La materia è, dunque, attratta dall’ordinamento civile e, in ragione delle disposizioni di cui all’art. 40 e seguenti del d.lgs. n. 165 del 2001, dalle quali si ricava il principio, deve trovare la propria sede nella contrattazione sindacale tra l’Agenzia provinciale per la rappresentanza negoziale (A.P.Ra.N.) e le organizzazioni sindacali, al fine di realizzare gli specifici obiettivi, pur meritevoli di apprezzamento, relativi al ricambio generazionale, da definire, però, non con una previa normativa, ma con una disciplina collettiva.
Va, pertanto, accolta la censura relativa al contrasto della normativa in questione con l’art. 117, secondo comma, lettera l), Cost., stante l’evidente riconducibilità della disciplina del lavoro pubblico contrattualizzato all’ordinamento civile e alla norma di cui al d.lgs. n. 165 del 2001 che, a propria volta, rinvia alla contrattazione collettiva (sentenze n. 172 del 2018, n. 160 e n. 32 del 2017, n. 251 del 2016).

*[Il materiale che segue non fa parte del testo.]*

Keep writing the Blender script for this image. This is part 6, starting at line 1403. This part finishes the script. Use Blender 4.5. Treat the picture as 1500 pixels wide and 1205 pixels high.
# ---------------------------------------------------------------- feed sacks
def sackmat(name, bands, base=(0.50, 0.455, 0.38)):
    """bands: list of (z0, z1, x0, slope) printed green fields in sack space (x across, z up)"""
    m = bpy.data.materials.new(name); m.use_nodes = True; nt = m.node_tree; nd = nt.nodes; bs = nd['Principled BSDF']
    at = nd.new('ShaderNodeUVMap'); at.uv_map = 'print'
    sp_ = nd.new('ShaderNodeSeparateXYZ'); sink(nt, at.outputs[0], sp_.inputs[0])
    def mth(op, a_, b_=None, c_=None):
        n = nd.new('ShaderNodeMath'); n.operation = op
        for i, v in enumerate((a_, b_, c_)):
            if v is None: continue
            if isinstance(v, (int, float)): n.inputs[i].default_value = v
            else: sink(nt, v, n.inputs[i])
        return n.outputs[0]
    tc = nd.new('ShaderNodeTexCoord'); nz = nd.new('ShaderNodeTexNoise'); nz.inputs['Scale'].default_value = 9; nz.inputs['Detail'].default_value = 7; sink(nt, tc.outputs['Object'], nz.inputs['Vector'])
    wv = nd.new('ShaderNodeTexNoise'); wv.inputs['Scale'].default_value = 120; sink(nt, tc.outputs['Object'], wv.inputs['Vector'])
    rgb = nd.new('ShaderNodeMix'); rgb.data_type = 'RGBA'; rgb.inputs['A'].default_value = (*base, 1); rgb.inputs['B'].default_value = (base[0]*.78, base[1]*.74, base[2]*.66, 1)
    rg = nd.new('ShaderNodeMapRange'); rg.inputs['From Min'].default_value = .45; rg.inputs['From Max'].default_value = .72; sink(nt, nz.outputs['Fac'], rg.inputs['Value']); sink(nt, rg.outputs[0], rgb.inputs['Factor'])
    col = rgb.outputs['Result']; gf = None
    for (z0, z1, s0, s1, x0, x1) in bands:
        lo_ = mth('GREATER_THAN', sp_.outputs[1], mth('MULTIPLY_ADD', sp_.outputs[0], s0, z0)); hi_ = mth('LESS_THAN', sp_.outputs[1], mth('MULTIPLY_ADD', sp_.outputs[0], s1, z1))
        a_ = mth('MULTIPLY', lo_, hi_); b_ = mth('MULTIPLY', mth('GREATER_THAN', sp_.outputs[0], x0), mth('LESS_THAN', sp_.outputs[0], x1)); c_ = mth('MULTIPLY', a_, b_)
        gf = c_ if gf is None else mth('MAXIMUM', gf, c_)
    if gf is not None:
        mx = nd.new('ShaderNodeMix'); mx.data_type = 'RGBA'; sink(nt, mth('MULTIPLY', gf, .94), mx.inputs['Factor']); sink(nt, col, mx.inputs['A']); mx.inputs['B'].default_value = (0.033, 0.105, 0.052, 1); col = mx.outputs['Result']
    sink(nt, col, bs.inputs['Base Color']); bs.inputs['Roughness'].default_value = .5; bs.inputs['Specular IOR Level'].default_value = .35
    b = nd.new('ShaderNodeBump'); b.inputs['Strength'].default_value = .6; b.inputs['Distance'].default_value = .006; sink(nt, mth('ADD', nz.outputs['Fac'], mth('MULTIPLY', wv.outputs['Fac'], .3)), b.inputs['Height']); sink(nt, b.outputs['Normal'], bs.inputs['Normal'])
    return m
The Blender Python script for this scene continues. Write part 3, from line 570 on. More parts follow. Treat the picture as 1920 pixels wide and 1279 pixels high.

Conseguentemente la previsione normativa oggetto di impugnazione che stabilisce, al comma 1, sia pure in maniera programmatica e non autoapplicativa, la possibilità di incentivi all’esodo, andava rimessa alla contrattazione collettiva propria del pubblico impiego privatizzato.
L’art. 17, comma 2, della legge prov. Trento n. 18 del 2017 è parimenti incostituzionale poiché impone rilevazioni tecniche volte a verificare la potenziale adesione dei dipendenti interessati in diretta correlazione alla previsione normativa del comma 1.
L’art. 17, comma 3, che demanda a future specifiche disposizioni legislative i criteri di attuazione della adozione degli esodi incentivati, contrasta palesemente con la riserva posta dal d.lgs. n. 165 del 2001 alla contrattazione collettiva in tale materia.
Resta assorbita ogni altra censura.
per questi motivi
LA CORTE COSTITUZIONALE
dichiara l’illegittimità costituzionale dell’art. 17 della legge della Provincia autonoma di Trento 29 dicembre 2017, n. 18 (Legge di stabilità provinciale 2018).
Così deciso in Roma, nella sede della Corte costituzionale, Palazzo della Consulta, il 6 febbraio 2019.
F.to:
Giorgio LATTANZI, Presidente
Giulio PROSPERETTI, Redattore
Roberto MILANA, Cancelliere
Depositata in Cancelleria il 21 marzo 2019.